The subcritical baroclinic instability in local accretion disc models

TL;DR

This paper demonstrates the existence of a subcritical baroclinic instability in local accretion disc models through numerical simulations and analytical modeling, revealing its nonlinear nature and potential to transport angular momentum.

Contribution

It provides the first detailed numerical and analytical study of the subcritical baroclinic instability in local shearing box models, including its 3D behavior and physical mechanisms.

Findings

The instability occurs in flows stable by Solberg-Hoiland criterion.

It requires a radial entropy gradient and high thermal diffusivity.
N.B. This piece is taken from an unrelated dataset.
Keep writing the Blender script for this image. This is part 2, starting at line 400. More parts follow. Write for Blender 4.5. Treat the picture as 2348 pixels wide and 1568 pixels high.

The instability produces density waves transporting angular momentum outward.

Abstract

(abridged) Aims: We present new results exhibiting a subcritical baroclinic instability (SBI) in local shearing box models. We describe the 2D and 3D behaviour of this instability using numerical simulations and we present a simple analytical model describing the underlying physical process. Results: A subcritical baroclinic instability is observed in flows stable for the Solberg-Hoiland criterion using local simulations. This instability is found to be a nonlinear (or subcritical) instability, which cannot be described by ordinary linear approaches. It requires a radial entropy gradient weakly unstable for the Schwartzchild criterion and a strong thermal diffusivity (or equivalently a short cooling time). In compressible simulations, the instability produces density waves which transport angular momentum outward with typically alpha<3e-3, the exact value depending on the background temperature profile. Finally, the instability survives in 3D, vortex cores becoming turbulent due to parametric instabilities. Conclusions: The subcritical baroclinic instability is a robust phenomenon, which can be captured using local simulations. The instability survives in 3D thanks to a balance between the 2D SBI and 3D parametric instabilities. Finally, this instability can lead to a weak outward transport of angular momentum, due to the generation of density waves by the vortices.